### Required task
Transcribe everything in the data word for word. Pictures are left out.

____ Information shown

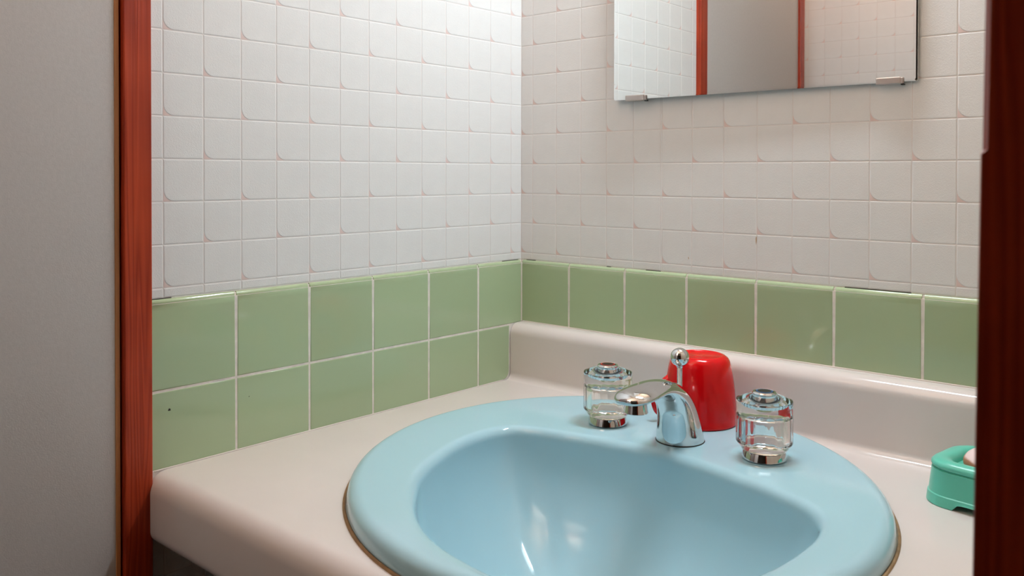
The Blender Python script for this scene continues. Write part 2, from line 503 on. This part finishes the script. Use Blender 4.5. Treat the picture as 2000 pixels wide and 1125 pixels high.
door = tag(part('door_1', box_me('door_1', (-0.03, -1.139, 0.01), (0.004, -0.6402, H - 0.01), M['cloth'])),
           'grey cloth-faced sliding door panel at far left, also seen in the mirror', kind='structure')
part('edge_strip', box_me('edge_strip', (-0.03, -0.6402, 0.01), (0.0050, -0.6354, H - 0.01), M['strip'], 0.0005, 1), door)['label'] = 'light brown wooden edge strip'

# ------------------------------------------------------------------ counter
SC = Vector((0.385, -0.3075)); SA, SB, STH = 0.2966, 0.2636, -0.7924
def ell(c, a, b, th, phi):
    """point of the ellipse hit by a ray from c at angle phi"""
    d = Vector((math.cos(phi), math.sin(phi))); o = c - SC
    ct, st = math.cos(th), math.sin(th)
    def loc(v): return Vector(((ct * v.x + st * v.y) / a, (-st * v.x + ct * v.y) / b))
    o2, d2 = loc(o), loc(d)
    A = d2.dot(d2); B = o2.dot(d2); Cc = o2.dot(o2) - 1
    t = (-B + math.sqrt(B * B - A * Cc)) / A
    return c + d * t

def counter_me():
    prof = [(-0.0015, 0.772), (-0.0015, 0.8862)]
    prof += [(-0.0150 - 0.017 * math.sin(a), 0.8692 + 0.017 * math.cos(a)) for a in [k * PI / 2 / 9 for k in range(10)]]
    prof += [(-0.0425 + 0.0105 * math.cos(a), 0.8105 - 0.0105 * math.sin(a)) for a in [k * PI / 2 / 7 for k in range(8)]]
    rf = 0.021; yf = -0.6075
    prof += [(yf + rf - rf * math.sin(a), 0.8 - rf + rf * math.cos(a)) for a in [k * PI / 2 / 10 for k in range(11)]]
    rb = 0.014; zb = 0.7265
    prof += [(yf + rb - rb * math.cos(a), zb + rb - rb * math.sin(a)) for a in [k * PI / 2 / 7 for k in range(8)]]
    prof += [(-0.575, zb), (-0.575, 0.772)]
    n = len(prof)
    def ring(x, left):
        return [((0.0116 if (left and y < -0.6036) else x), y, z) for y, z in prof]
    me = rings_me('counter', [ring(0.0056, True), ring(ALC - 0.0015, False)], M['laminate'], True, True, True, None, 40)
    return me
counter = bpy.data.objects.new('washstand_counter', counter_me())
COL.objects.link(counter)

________

### Result of this exercise
The Blender Python script for this scene continues. Write part 2, from line 503 on. This part finishes the script. Use Blender 4.5. Treat the picture as 2000 pixels wide and 1125 pixels high.
door = tag(part('door_1', box_me('door_1', (-0.03, -1.139, 0.01), (0.004, -0.6402, H - 0.01), M['cloth'])),
           'grey cloth-faced sliding door panel at far left, also seen in the mirror', kind='structure')
part('edge_strip', box_me('edge_strip', (-0.03, -0.6402, 0.01), (0.0050, -0.6354, H - 0.01), M['strip'], 0.0005, 1), door)['label'] = 'light brown wooden edge strip'

# ------------------------------------------------------------------ counter
SC = Vector((0.385, -0.3075)); SA, SB, STH = 0.2966, 0.2636, -0.7924
def ell(c, a, b, th, phi):
    """point of the ellipse hit by a ray from c at angle phi"""
    d = Vector((math.cos(phi), math.sin(phi))); o = c - SC
    ct, st = math.cos(th), math.sin(th)
    def loc(v): return Vector(((ct * v.x + st * v.y) / a, (-st * v.x + ct * v.y) / b))
    o2, d2 = loc(o), loc(d)
    A = d2.dot(d2); B = o2.dot(d2); Cc = o2.dot(o2) - 1
    t = (-B + math.sqrt(B * B - A * Cc)) / A
    return c + d * t

def counter_me():
    prof = [(-0.0015, 0.772), (-0.0015, 0.8862)]
    prof += [(-0.0150 - 0.017 * math.sin(a), 0.8692 + 0.017 * math.cos(a)) for a in [k * PI / 2 / 9 for k in range(10)]]
    prof += [(-0.0425 + 0.0105 * math.cos(a), 0.8105 - 0.0105 * math.sin(a)) for a in [k * PI / 2 / 7 for k in range(8)]]
    rf = 0.021; yf = -0.6075
    prof += [(yf + rf - rf * math.sin(a), 0.8 - rf + rf * math.cos(a)) for a in [k * PI / 2 / 10 for k in range(11)]]
    rb = 0.014; zb = 0.7265
    prof += [(yf + rb - rb * math.cos(a), zb + rb - rb * math.sin(a)) for a in [k * PI / 2 / 7 for k in range(8)]]
    prof += [(-0.575, zb), (-0.575, 0.772)]
    n = len(prof)
    def ring(x, left):
        return [((0.0116 if (left and y < -0.6036) else x), y, z) for y, z in prof]
    me = rings_me('counter', [ring(0.0056, True), ring(ALC - 0.0015, False)], M['laminate'], True, True, True, None, 40)
    return me
counter = bpy.data.objects.new('washstand_counter', counter_me())
COL.objects.link(counter)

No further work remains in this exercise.